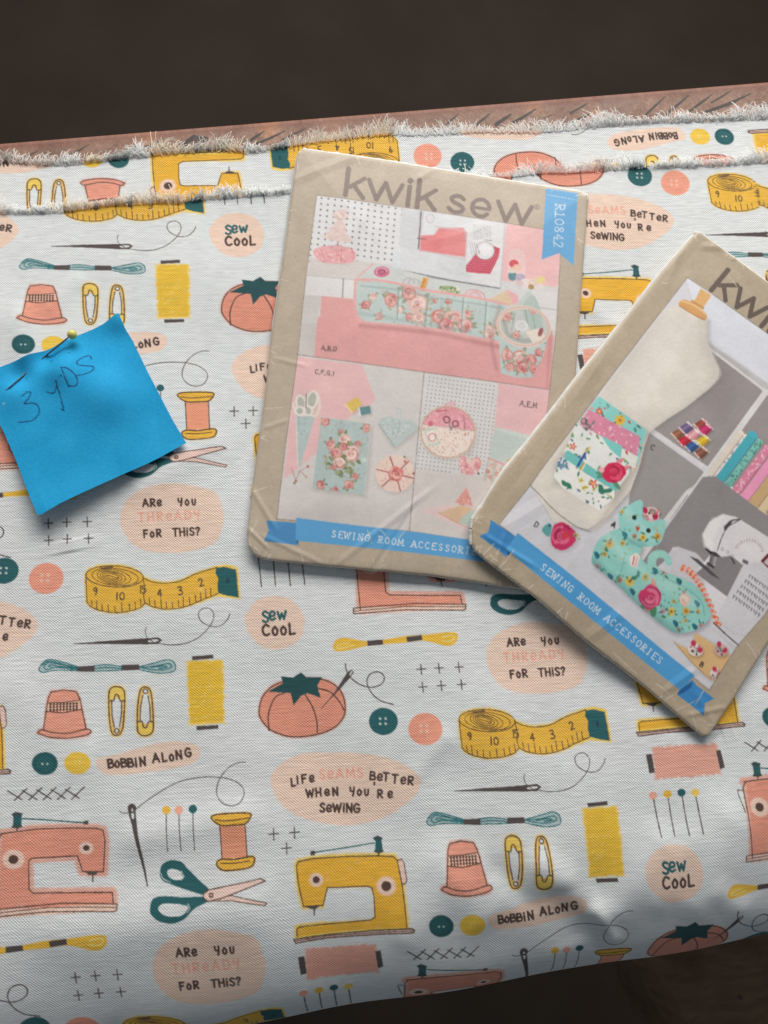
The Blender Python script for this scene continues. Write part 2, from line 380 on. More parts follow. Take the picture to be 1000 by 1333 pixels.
def stitch_group():
    t.Z(150, 980, 5)
    t.fill([(82, 370), (88, 340), (105, 332), (125, 345), (132, 375), (150, 500), (215, 862), (206, 866), (120, 500)], DRK)
    t.ell(115, 395, 9, 34, WHITE, -6); t.ring(110, 362, 22, 24, 12, DRK)
    t.stroke([(30, 380), (50, 392), (85, 390)], 5, DRK, sm=True)
    t.stroke([(130, 370), (230, 295), (380, 205), (520, 165), (680, 160), (790, 190), (840, 250), (815, 320), (755, 342), (695, 320), (660, 260), (680, 170), (740, 95), (800, 65), (848, 62)], 5, DRK, sm=True)
    for x, c, x2, y2 in ((333, YEL, 343, 643), (415, (240, 170, 150), 430, 636), (507, TEAL, 518, 632)):
        t.stroke([(x, 370), (x2, y2)], 5.5, DRK); t.ell(x, 372 if x < 500 else 365, 28, 27, c)
    t.fill([(685, 460), (845, 455), (862, 680), (695, 690)], (238, 160, 130))
    for p in ([(632, 425), (650, 400), (760, 388), (870, 388), (885, 410), (850, 455), (770, 465), (690, 465)], [(662, 720), (690, 690), (780, 690), (890, 672), (908, 700), (880, 740), (760, 760), (690, 755)]):
        t.fill(p, YEL2, sm=True, soft=5, grow=5, a=.7); t.fill(p, (228, 182, 70), sm=True); t.stroke(p, 8, LIN, sm=True, closed=True)
    t.stroke([(655, 430), (730, 436), (870, 418)], 6, LIN, sm=True); t.stroke([(690, 715), (780, 715), (875, 700)], 6, LIN, sm=True)
    t.stroke([(685, 465), (697, 690)], 6, LIN); t.stroke([(848, 455), (860, 680)], 6, LIN)
    # scissors
    t.fill([(290, 790), (305, 730), (360, 700), (430, 710), (480, 760), (560, 830), (610, 870), (590, 905), (470, 880), (380, 855), (310, 830)], TEAL, sm=True)
    t.fill([(230, 985), (250, 935), (320, 918), (440, 922), (590, 915), (610, 940), (520, 985), (450, 1050), (370, 1078), (290, 1065), (240, 1030)], TEAL, sm=True)
    t.fill([(340, 770), (375, 755), (425, 775), (440, 810), (400, 825), (350, 808)], WHITE, sm=True)
    t.fill([(285, 985), (330, 960), (460, 968), (475, 990), (430, 1030), (350, 1035), (300, 1015)], WHITE, sm=True)
    t.stroke([(295, 780), (310, 815), (360, 840)], 4, WHITE, sm=True); t.stroke([(475, 960), (488, 985), (470, 1010)], 4, WHITE, sm=True)
    t.stroke([(430, 770), (447, 800), (430, 822)], 4, WHITE, sm=True)
    lo = [(580, 925), (760, 905), (985, 952), (975, 968), (760, 935), (600, 940)]
    t.fill(lo, (232, 205, 195)); t.stroke(lo, 5, LIN, closed=True)
    up = [(575, 900), (610, 875), (945, 808), (978, 822), (700, 920), (610, 942), (580, 925)]
    t.fill(up, (234, 206, 196)); t.stroke(up, 6, LIN, closed=True)
    t.ell(627, 905, 16, 16, LIN); t.ell(627, 905, 8, 8, (200, 170, 160))
def floss_y():
    t.Z(320, 780, 3.333)
    Y = (234, 190, 70)
    t.fill([(378, 205), (395, 175), (430, 168), (525, 182), (600, 175), (690, 160), (770, 155), (880, 143), (915, 150), (912, 185), (870, 202), (770, 180), (690, 188), (600, 195), (525, 203), (440, 222), (395, 225)], Y, sm=True, soft=2.5)
    t.stroke([(450, 190), (410, 195), (395, 210), (420, 212), (470, 200)], 4, (248, 226, 150), sm=True); t.stroke([(850, 165), (890, 155), (905, 165), (885, 182), (850, 180)], 4, (248, 226, 150), sm=True)
    t.fill([(527, 180), (593, 175), (597, 197), (529, 203)], DRK); t.fill([(695, 163), (762, 155), (766, 177), (700, 186)], DRK)
def areyou():
    t.Z(150, 620, 6.667)
    m_blob([(60, 270), (150, 160), (320, 85), (500, 60), (720, 90), (870, 140), (920, 240), (945, 350), (920, 480), (850, 590), (650, 650), (450, 665), (250, 640), (120, 560), (45, 420)])
    L = (80, 64, 60)
    t.text('ARe', 240, 262, 62, -3, 16, L, sp=.32, wob=.03); t.text('You', 545, 252, 62, -2, 15, L, sp=.45)
    t.text('THReADY', 200, 395, 76, -3, 12, (236, 166, 146), sp=.42, a=.85)
    t.text('FoR', 245, 530, 62, -4, 16, L, sp=.38); t.text('THiS?', 500, 520, 66, -3, 15, L, sp=.24)
def plus6():
    t.Z(320, 780, 3.333)
    for x, y in ((760, 304), (837, 299), (923, 295), (767, 381), (847, 375), (934, 370)):
        t.stroke([(x - 18, y), (x + 18, y - 2)], 4.6, DRK); t.stroke([(x - 2, y - 21), (x + 2, y + 21)], 4.6, DRK)
def buttons4():
    t.Z(320, 780, 3.333)
    t.ell(597, 530, 63, 59, TEAL); t.ell(778, 562, 74, 70, (240, 160, 138), soft=2.5)
    for dx in (-12, 12):
        for dy in (-11, 11):
            t.dot(595 + dx, 529 + dy, 5, WHITE, .85); t.dot(772 + dx * 1.1, 560 + dy * 1.1, 7, (248, 196, 178), .9)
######
▶ [THE PROBLEM]
Reproduce all of the data exactly; the pictures do not belong in the copy.

▶ [THE OUTPUT]
The Blender Python script for this scene continues. Write part 2, from line 380 on. More parts follow. Take the picture to be 1000 by 1333 pixels.
def stitch_group():
    t.Z(150, 980, 5)
    t.fill([(82, 370), (88, 340), (105, 332), (125, 345), (132, 375), (150, 500), (215, 862), (206, 866), (120, 500)], DRK)
    t.ell(115, 395, 9, 34, WHITE, -6); t.ring(110, 362, 22, 24, 12, DRK)
    t.stroke([(30, 380), (50, 392), (85, 390)], 5, DRK, sm=True)
    t.stroke([(130, 370), (230, 295), (380, 205), (520, 165), (680, 160), (790, 190), (840, 250), (815, 320), (755, 342), (695, 320), (660, 260), (680, 170), (740, 95), (800, 65), (848, 62)], 5, DRK, sm=True)
    for x, c, x2, y2 in ((333, YEL, 343, 643), (415, (240, 170, 150), 430, 636), (507, TEAL, 518, 632)):
        t.stroke([(x, 370), (x2, y2)], 5.5, DRK); t.ell(x, 372 if x < 500 else 365, 28, 27, c)
    t.fill([(685, 460), (845, 455), (862, 680), (695, 690)], (238, 160, 130))
    for p in ([(632, 425), (650, 400), (760, 388), (870, 388), (885, 410), (850, 455), (770, 465), (690, 465)], [(662, 720), (690, 690), (780, 690), (890, 672), (908, 700), (880, 740), (760, 760), (690, 755)]):
        t.fill(p, YEL2, sm=True, soft=5, grow=5, a=.7); t.fill(p, (228, 182, 70), sm=True); t.stroke(p, 8, LIN, sm=True, closed=True)
    t.stroke([(655, 430), (730, 436), (870, 418)], 6, LIN, sm=True); t.stroke([(690, 715), (780, 715), (875, 700)], 6, LIN, sm=True)
    t.stroke([(685, 465), (697, 690)], 6, LIN); t.stroke([(848, 455), (860, 680)], 6, LIN)
    # scissors
    t.fill([(290, 790), (305, 730), (360, 700), (430, 710), (480, 760), (560, 830), (610, 870), (590, 905), (470, 880), (380, 855), (310, 830)], TEAL, sm=True)
    t.fill([(230, 985), (250, 935), (320, 918), (440, 922), (590, 915), (610, 940), (520, 985), (450, 1050), (370, 1078), (290, 1065), (240, 1030)], TEAL, sm=True)
    t.fill([(340, 770), (375, 755), (425, 775), (440, 810), (400, 825), (350, 808)], WHITE, sm=True)
    t.fill([(285, 985), (330, 960), (460, 968), (475, 990), (430, 1030), (350, 1035), (300, 1015)], WHITE, sm=True)
    t.stroke([(295, 780), (310, 815), (360, 840)], 4, WHITE, sm=True); t.stroke([(475, 960), (488, 985), (470, 1010)], 4, WHITE, sm=True)
    t.stroke([(430, 770), (447, 800), (430, 822)], 4, WHITE, sm=True)
    lo = [(580, 925), (760, 905), (985, 952), (975, 968), (760, 935), (600, 940)]
    t.fill(lo, (232, 205, 195)); t.stroke(lo, 5, LIN, closed=True)
    up = [(575, 900), (610, 875), (945, 808), (978, 822), (700, 920), (610, 942), (580, 925)]
    t.fill(up, (234, 206, 196)); t.stroke(up, 6, LIN, closed=True)
    t.ell(627, 905, 16, 16, LIN); t.ell(627, 905, 8, 8, (200, 170, 160))
def floss_y():
    t.Z(320, 780, 3.333)
    Y = (234, 190, 70)
    t.fill([(378, 205), (395, 175), (430, 168), (525, 182), (600, 175), (690, 160), (770, 155), (880, 143), (915, 150), (912, 185), (870, 202), (770, 180), (690, 188), (600, 195), (525, 203), (440, 222), (395, 225)], Y, sm=True, soft=2.5)
    t.stroke([(450, 190), (410, 195), (395, 210), (420, 212), (470, 200)], 4, (248, 226, 150), sm=True); t.stroke([(850, 165), (890, 155), (905, 165), (885, 182), (850, 180)], 4, (248, 226, 150), sm=True)
    t.fill([(527, 180), (593, 175), (597, 197), (529, 203)], DRK); t.fill([(695, 163), (762, 155), (766, 177), (700, 186)], DRK)
def areyou():
    t.Z(150, 620, 6.667)
    m_blob([(60, 270), (150, 160), (320, 85), (500, 60), (720, 90), (870, 140), (920, 240), (945, 350), (920, 480), (850, 590), (650, 650), (450, 665), (250, 640), (120, 560), (45, 420)])
    L = (80, 64, 60)
    t.text('ARe', 240, 262, 62, -3, 16, L, sp=.32, wob=.03); t.text('You', 545, 252, 62, -2, 15, L, sp=.45)
    t.text('THReADY', 200, 395, 76, -3, 12, (236, 166, 146), sp=.42, a=.85)
    t.text('FoR', 245, 530, 62, -4, 16, L, sp=.38); t.text('THiS?', 500, 520, 66, -3, 15, L, sp=.24)
def plus6():
    t.Z(320, 780, 3.333)
    for x, y in ((760, 304), (837, 299), (923, 295), (767, 381), (847, 375), (934, 370)):
        t.stroke([(x - 18, y), (x + 18, y - 2)], 4.6, DRK); t.stroke([(x - 2, y - 21), (x + 2, y + 21)], 4.6, DRK)
def buttons4():
    t.Z(320, 780, 3.333)
    t.ell(597, 530, 63, 59, TEAL); t.ell(778, 562, 74, 70, (240, 160, 138), soft=2.5)
    for dx in (-12, 12):
        for dy in (-11, 11):
            t.dot(595 + dx, 529 + dy, 5, WHITE, .85); t.dot(772 + dx * 1.1, 560 + dy * 1.1, 7, (248, 196, 178), .9)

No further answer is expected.